Similar conversations were happening on sofas across the town. In the end we got the group together, the kids sat around a table and talked about all of the things they wanted to say to the council, wrote them down, drew pictures, sketched ideas for what to do next. They met again online a week later and put those ideas into a letter.

The group sent the letter back to the council. The response was a short acknowledgement.

Each young person then took a few lines to record on smart phones, (sat in hallways under blankets to make sure their sound was good) and a week later I had a folder full of audio clips, illustrations, a gif and some short animations to edit together with photos of the group.

I sat at the computer with my two girls while they made decisions about music and pictures to include, they even added an apology to Anglesey for missing it out of a graphic.

The young people did receive a long letter from the leader of the council explaining all of the many initiatives the council were working on. They felt they were being greenwashed. They felt the council was addressing the adults and not engaging directly with them, as children.

The video had a bit of attention locally, and then The Guardian got hold of the story, and then the BBC. (and also in Welsh)

It's a great story, inspiring, emotive; a bunch of 8-13 year olds in the Welsh Valleys take on the authorities, echoing Greta's blah, blah, blah. But it shouldn't have been that way. There is a scenario where an award could have been given for working alongside the council to take action. Instead the group felt that the council had missed the point entirely. Councils, governments and people in positions of power need to be working with young people and not merely as a tick box exercise. Our youth need meaningful and appropriate engagement in the conversations around Climate Change. They need to know that their concerns are being listened to and acted upon.

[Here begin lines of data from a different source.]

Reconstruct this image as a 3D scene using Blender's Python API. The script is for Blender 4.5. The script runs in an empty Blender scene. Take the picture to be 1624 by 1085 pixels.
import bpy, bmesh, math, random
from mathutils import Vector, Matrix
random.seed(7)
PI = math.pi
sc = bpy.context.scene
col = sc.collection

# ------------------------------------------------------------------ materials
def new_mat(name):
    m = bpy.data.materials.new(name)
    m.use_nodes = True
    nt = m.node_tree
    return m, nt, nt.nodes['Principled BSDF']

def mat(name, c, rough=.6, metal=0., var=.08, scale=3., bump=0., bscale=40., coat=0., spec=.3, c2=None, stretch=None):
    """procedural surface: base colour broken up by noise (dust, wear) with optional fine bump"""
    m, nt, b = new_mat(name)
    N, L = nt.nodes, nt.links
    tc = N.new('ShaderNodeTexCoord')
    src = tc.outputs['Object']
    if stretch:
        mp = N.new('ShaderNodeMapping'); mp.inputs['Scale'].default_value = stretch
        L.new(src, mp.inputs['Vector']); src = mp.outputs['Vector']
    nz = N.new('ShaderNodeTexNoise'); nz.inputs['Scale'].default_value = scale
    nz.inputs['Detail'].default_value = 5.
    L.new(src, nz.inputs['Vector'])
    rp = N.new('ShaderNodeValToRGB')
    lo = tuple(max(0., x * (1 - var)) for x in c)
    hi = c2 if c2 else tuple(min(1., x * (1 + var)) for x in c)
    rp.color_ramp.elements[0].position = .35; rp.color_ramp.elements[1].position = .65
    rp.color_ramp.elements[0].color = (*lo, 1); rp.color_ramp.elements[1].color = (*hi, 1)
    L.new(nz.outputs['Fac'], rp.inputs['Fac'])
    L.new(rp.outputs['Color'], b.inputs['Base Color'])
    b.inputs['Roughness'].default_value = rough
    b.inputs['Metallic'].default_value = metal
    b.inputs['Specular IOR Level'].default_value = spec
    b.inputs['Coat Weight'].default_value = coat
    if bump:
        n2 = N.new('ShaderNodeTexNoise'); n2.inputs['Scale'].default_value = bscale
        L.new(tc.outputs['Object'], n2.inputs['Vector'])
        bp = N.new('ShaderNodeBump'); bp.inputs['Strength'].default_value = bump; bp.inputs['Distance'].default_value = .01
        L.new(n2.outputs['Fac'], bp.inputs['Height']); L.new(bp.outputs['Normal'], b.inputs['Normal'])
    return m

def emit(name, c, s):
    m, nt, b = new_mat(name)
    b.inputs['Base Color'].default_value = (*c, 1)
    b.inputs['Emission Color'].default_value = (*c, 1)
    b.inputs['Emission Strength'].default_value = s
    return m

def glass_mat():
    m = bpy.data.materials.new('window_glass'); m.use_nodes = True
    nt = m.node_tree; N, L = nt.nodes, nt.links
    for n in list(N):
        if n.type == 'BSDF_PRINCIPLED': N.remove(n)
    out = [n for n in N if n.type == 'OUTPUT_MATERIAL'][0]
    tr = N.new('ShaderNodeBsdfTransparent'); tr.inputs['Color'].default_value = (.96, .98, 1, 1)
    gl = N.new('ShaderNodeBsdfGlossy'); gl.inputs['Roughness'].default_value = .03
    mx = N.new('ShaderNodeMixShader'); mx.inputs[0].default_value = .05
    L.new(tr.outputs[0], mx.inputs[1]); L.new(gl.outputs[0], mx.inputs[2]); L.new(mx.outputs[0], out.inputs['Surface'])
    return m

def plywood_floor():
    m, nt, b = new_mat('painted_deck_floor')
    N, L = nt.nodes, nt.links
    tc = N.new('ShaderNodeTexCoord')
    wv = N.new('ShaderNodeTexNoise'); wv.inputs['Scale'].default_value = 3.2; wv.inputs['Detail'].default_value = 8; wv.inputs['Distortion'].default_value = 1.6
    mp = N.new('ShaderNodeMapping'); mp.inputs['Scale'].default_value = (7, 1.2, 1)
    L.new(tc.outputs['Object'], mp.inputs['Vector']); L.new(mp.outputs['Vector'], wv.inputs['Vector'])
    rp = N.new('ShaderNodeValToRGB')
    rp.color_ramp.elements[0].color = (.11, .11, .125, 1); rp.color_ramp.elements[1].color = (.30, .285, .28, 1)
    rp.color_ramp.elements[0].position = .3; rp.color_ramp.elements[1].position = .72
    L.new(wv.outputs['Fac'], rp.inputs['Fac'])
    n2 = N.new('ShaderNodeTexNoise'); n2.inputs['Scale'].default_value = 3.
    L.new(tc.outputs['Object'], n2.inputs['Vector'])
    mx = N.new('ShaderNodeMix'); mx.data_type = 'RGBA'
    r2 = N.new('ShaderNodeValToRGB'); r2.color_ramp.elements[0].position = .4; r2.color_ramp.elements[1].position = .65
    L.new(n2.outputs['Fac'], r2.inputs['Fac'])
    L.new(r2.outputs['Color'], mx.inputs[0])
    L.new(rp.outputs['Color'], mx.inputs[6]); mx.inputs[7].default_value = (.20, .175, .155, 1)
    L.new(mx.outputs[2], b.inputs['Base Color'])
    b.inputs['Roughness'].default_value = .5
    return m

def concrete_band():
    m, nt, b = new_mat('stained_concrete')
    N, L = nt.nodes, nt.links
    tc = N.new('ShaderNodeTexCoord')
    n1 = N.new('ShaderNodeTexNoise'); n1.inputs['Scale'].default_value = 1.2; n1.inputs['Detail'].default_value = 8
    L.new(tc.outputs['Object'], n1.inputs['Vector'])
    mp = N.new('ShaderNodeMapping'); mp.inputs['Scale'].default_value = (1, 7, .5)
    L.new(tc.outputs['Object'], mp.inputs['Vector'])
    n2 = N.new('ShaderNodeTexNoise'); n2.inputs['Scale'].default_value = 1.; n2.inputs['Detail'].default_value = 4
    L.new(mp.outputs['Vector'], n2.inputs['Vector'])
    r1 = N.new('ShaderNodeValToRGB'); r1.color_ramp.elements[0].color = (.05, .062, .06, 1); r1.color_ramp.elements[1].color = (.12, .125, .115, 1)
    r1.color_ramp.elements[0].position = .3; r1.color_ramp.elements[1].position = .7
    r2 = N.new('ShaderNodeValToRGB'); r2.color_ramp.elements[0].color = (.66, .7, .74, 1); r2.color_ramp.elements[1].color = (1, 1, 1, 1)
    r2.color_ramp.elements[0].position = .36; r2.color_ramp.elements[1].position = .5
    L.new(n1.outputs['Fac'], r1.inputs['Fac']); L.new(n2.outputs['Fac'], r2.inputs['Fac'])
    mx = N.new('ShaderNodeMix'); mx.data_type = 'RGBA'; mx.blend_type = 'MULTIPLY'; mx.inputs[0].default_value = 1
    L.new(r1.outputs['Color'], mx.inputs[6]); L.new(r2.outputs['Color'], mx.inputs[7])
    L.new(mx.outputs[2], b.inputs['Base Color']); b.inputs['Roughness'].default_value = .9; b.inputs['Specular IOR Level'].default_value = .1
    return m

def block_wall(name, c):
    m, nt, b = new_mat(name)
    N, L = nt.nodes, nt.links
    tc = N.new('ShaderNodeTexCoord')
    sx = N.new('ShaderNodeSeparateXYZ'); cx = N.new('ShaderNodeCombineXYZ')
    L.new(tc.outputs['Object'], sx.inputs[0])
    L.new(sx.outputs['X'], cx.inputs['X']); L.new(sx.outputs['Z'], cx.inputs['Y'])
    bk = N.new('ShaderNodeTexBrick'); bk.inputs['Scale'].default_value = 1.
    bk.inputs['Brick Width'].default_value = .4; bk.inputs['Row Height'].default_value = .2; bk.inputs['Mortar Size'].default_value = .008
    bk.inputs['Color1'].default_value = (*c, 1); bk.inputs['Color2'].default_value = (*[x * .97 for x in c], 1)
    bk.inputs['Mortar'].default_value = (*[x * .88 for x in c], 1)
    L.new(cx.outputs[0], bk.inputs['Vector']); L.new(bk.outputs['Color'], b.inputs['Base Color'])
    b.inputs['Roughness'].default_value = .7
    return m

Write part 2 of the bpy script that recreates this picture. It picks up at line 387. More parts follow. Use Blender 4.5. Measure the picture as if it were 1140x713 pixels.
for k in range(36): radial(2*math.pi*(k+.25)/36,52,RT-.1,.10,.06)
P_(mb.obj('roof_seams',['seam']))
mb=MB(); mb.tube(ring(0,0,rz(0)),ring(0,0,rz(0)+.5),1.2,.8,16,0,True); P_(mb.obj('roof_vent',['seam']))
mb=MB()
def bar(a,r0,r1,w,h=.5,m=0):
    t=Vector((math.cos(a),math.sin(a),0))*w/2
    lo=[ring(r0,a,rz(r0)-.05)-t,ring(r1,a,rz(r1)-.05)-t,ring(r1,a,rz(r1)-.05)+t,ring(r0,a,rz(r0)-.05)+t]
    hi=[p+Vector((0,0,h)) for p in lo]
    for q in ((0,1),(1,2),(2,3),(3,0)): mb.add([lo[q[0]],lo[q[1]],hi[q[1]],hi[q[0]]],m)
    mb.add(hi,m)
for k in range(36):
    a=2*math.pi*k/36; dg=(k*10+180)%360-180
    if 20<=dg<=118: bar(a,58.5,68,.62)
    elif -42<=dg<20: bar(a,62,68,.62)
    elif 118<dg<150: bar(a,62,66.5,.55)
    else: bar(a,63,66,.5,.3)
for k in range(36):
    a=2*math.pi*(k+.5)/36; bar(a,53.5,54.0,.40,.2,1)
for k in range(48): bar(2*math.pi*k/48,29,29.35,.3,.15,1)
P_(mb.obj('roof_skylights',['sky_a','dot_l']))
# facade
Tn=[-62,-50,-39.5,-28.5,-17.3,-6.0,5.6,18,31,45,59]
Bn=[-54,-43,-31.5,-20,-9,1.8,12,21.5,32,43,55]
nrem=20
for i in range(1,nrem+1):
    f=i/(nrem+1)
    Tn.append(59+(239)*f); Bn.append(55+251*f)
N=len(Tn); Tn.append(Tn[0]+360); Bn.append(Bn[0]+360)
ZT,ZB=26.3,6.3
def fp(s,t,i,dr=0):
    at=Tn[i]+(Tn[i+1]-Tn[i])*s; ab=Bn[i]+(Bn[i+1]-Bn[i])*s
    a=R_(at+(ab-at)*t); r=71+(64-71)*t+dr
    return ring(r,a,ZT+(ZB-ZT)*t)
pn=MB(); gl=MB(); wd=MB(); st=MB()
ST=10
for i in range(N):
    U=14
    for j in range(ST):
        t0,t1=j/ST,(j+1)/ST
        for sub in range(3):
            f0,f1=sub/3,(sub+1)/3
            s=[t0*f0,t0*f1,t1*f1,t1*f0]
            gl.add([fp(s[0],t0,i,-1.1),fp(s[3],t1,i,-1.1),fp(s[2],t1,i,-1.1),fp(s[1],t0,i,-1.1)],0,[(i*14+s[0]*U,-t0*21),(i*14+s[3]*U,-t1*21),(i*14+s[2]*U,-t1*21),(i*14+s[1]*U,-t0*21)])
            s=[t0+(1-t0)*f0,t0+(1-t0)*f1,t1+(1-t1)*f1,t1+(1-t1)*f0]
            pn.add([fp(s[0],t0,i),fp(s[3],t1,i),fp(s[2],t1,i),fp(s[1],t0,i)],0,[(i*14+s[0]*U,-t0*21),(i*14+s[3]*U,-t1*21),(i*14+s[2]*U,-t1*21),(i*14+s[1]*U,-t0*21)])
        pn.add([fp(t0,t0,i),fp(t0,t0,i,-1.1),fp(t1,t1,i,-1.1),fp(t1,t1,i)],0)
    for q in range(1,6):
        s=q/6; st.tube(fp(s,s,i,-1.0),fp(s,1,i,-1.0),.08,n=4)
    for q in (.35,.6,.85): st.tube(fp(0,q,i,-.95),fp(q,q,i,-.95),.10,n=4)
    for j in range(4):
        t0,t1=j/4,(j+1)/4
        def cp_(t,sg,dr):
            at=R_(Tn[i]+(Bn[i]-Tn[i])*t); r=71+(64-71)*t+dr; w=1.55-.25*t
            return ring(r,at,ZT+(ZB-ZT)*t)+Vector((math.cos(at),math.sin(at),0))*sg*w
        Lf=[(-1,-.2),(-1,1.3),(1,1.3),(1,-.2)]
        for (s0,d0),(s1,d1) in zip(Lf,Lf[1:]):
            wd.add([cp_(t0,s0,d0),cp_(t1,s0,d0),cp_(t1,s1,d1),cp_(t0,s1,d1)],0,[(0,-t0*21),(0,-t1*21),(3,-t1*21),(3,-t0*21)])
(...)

The CEYOU project has created guidelines for establishing forums for dialogue between young people and local authorities you can find them here.

The key recommendations are;

  • Local authorities, in collaboration with youth organisations and other stakeholders, should aim for engagement methods that foresee an active participation of young people.
  • Traditional youth councils and forums should be revived to foster bottom-up approaches and target environmental topics more specifically.
  • Engagement of young people is most effective and impactful if implemented with a territorial approach, though planning processes at the local level.
  • Young people should be enabled to understand decision-making processes and its timing.
  • Active engagement of young people should be effective and sustainable in the long run.

Pontypridd Young Friends of the Earth were one of the case studies for the research and I am very grateful for their time and inspiration.